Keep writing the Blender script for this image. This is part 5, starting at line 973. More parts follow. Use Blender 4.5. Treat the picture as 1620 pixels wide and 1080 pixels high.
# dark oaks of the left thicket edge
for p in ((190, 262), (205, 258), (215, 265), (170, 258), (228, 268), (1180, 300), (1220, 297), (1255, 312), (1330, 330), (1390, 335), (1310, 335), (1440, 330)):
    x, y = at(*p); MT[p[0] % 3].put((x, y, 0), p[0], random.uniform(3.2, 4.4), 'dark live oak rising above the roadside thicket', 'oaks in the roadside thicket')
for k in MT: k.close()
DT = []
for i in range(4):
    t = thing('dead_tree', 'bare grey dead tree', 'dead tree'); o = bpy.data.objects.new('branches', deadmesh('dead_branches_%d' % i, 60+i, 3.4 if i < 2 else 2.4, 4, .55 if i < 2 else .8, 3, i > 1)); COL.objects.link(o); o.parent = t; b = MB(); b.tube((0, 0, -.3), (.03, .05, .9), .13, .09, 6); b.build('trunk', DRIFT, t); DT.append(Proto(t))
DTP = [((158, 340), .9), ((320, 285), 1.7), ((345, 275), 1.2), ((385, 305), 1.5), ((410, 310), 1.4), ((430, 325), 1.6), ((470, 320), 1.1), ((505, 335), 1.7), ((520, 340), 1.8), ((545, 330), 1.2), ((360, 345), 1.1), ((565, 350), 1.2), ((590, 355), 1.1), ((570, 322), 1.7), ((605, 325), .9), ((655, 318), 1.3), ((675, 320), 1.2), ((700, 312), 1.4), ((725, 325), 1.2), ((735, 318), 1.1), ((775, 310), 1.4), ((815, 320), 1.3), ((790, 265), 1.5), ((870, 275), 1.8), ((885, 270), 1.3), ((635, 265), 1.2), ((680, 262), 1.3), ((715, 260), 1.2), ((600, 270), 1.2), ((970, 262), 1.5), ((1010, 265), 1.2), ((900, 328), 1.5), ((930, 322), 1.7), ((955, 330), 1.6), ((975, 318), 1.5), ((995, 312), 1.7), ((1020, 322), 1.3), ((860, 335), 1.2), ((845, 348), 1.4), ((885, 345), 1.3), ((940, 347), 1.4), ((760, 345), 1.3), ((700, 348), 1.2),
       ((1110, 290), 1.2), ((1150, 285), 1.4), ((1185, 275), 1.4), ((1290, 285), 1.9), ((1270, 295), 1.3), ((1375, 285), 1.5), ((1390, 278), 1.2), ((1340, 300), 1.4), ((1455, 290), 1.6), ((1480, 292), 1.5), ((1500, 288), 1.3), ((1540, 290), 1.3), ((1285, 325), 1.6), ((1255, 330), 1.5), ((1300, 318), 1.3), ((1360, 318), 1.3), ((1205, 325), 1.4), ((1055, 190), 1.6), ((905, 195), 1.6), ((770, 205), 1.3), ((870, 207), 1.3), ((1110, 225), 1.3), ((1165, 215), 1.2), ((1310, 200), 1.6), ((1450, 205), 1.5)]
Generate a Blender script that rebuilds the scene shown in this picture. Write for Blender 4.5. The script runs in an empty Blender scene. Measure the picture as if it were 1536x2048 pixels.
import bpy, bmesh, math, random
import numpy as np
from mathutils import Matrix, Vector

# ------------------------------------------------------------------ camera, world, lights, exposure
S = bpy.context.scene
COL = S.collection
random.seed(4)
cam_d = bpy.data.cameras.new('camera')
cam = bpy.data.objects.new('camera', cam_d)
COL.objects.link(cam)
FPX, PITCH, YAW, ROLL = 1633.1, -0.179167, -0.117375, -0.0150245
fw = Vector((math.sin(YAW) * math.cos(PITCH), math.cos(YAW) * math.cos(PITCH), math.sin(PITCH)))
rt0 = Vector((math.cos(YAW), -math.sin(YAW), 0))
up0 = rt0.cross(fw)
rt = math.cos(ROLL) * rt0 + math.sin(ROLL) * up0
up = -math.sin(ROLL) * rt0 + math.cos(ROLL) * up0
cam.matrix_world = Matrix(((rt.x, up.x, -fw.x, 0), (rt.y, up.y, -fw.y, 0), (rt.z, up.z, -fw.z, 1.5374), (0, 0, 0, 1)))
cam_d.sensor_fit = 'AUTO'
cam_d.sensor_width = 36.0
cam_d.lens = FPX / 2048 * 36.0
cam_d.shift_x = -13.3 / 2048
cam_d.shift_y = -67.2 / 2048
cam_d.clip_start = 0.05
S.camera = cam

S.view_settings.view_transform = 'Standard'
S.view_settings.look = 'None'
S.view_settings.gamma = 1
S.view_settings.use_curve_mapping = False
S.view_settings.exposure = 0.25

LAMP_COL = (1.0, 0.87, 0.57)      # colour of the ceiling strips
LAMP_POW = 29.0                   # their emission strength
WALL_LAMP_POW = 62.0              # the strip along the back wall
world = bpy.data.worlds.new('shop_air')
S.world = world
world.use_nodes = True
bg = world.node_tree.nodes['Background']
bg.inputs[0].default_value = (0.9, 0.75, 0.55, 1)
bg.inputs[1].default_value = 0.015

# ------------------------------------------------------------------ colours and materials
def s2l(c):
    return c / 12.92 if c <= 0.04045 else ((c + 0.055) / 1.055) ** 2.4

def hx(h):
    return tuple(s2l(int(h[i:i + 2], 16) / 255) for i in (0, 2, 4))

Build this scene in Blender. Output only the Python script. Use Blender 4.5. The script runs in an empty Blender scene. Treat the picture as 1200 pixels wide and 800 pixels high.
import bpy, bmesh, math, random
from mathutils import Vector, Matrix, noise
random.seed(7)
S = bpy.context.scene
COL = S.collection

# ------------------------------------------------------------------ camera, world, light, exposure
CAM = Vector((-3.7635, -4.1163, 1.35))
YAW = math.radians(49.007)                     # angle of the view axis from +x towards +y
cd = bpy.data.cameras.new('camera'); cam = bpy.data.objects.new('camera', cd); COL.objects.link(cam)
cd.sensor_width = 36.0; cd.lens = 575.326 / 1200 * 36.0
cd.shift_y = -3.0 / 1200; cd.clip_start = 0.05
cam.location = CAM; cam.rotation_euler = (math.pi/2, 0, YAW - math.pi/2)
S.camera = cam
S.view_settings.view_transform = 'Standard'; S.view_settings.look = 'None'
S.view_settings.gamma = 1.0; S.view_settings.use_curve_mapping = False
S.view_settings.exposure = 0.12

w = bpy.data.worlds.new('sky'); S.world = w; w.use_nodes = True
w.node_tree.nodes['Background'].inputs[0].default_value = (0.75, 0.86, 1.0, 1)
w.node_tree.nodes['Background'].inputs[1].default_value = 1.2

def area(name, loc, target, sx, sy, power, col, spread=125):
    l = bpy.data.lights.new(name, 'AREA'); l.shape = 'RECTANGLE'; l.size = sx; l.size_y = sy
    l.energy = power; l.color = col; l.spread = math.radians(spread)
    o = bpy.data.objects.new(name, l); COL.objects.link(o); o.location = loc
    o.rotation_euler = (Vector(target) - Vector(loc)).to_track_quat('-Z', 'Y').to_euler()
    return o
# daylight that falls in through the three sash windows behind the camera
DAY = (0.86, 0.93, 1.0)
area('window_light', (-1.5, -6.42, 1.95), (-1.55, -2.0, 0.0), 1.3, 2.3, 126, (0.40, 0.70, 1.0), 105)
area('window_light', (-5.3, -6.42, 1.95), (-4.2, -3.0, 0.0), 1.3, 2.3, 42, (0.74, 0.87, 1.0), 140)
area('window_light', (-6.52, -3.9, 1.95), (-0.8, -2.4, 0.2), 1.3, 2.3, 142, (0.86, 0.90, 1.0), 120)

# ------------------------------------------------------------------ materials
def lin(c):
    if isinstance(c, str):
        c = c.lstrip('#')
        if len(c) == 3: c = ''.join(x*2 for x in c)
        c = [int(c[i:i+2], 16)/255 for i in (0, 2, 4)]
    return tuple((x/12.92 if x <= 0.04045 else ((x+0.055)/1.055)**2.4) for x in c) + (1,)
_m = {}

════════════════

▶ Request
Search the records above for "wide". Copy each line where it is found.

▶ Solution to this exercise
Keep writing the Blender script for this image. This is part 5, starting at line 973. More parts follow. Use Blender 4.5. Treat the picture as 1620 pixels wide and 1080 pixels high.
Build this scene in Blender. Output only the Python script. Use Blender 4.5. The script runs in an empty Blender scene. Treat the picture as 1200 pixels wide and 800 pixels high.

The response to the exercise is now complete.